A Santa Barbara-based CPA who claimed on his Web site that he has appeared as a tax and financial expert on national television shows was convicted by a federal jury on charges that he underreported more than $1 million by pretending that his accounting income had been earned by his nonprofit foundation for providing “marital counseling.”
Steven Mark Pybrum, 61, who operated his accounting practice under the names of Pybrum & Company, LLP, and Family Business Center, was convicted Thursday of four counts of subscribing to false income tax returns. The jury deliberated for less than three hours before returning their verdict.
The evidence presented during a three-day trial before U.S. District Court Judge Gary A. Feess showed that Pybrum subscribed to false individual income tax returns for the tax years 1999 through 2002. For the four years in question, Pybrum underreported total income and gross receipts on tax returns that were filed up to three years after they were due.
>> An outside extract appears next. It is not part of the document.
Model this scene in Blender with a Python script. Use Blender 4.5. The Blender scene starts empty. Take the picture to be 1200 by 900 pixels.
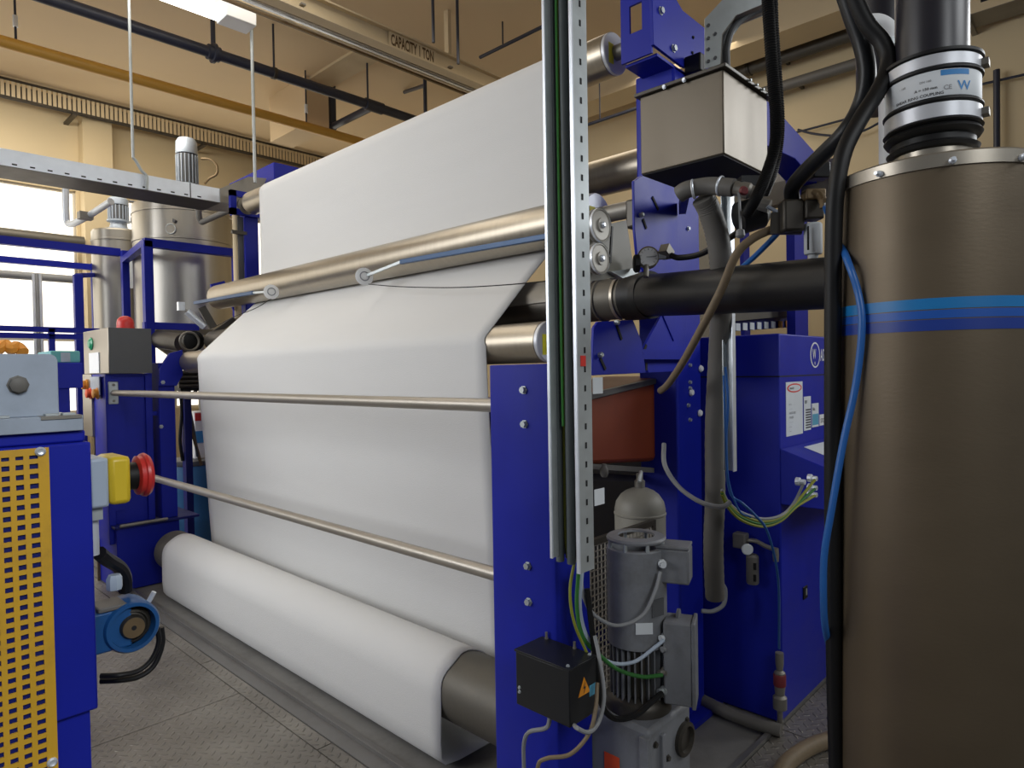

In 1999, Pybrum began depositing receipts from his accounting practice to a bank account held in the name of the nonprofit charitable organization, Foundation for Harmony and Happiness.
Documents filed with the IRS granting FFHH its charitable status stated that it was established in order to provide pre- and post-marital financial and conflict resolution in order to help couples avoid financial disputes, which Pybrum claimed to be a leading cause of divorce.
Evidence presented at the trial showed that between 1999 and 2002, Pybrum brought in up to $380,000 per year from accounting work, but instead of reporting that on his own tax return he pretended that this accounting income had been earned by FFHH for providing marital counseling.
Prosecutors said at the trial that there was no evidence that the foundation actually did any charitable work or earned any money for charitable activities during these four years, and that FFHH was simply a name on bank accounts that Pybrum set up to avoid paying taxes.
In addition, beginning in 1999 Pybrum used the Pybrum & Co. business account, and later the FFHH business account, to pay his personal expenses, including renting space in a Montecito mansion and buying a plane, fishing boat, and SUV.
Pybrum is scheduled to be sentenced by Judge Feess on March 4, 2013. At sentencing, Pybrum faces up to 12 years in prison and fines totaling $1 million.
The investigation of Pybrum was conducted by the IRS’s Criminal Investigation division in Los Angeles.